The Irrational Case of Microfinance Investing — Latam Edition

Microfinance is overrated. While its mission certainly has merits, the social impact to households is questionable and the risk-return of debt investments in the sector is unbalanced, to say the least. Impact investments generally warrant lower returns, “for social reasons”, but if the impact of Microfinance is limited, does the sector really justify below market interest rates?

The risk-return tradeoff has even become mindboggling over the last few years in Latam. On one hand, Microfinance portfolios across institutions have increased while the market size has not and overindebtedness has reached critical levels in many countries. Despite this scenario, interest rates continue to decrease as a result of high liquidity levels in local markets, the large amount of dry powder in funds and the launch of new funds targeting the sector….Where is finance 101 in all this?

Indeed some fund managers have begun to diversify away from Microfinance, and others are just beginning to consider it, but that said, Microfinance still represents 85% of total impact investments in the region (source: LAVCA). What continues to be the appeal of the sector?

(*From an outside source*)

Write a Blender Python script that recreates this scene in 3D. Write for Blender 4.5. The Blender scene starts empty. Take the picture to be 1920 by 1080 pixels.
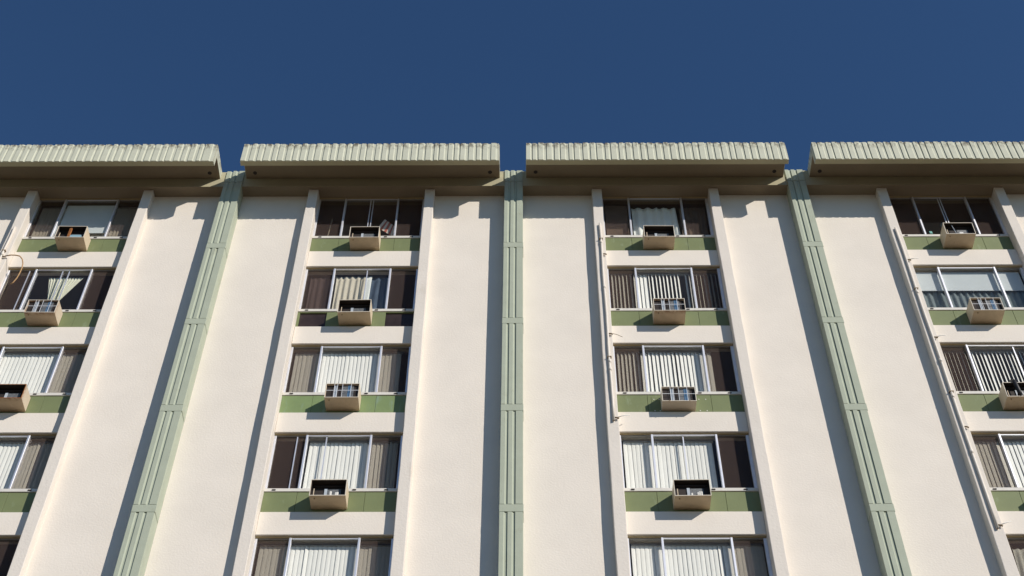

Maybe it is just inertia or the fund managers’ narrow philanthropic mindset believing that Microfinance is the most accessible way to invest for impact. But in any case, it is time to change the game in order to balance the social and financial risk-return. And we could start by:

  • Changing how key leaders in Microfinance behave and think as a way to influence culture and hence promote the transformation of the entire sector’s current undifferentiated business model (talk about an inevitable implosion…).
  • Incentivizing governments across Latam to formalize the sector. This will promote consolidation and economies of scale, and hence improve the quality and profitability of the sector.
  • Educating investors about the dubious benefits of Microfinance, illustrating how social inequality has been worsening across countries instead. This will ultimately open the scope of impact investing, diversifying capital deployment across sectors.

It is now common knowledge that charity is not a solution to social issues, but we continue to be stuck in the mindframe that Microfinance is the Mecca of impact investing. Yet, considering that past actions are the best predictor of future results, we must realize it that Microfinance, as is, is also not a solution for households nor investors, for that matter.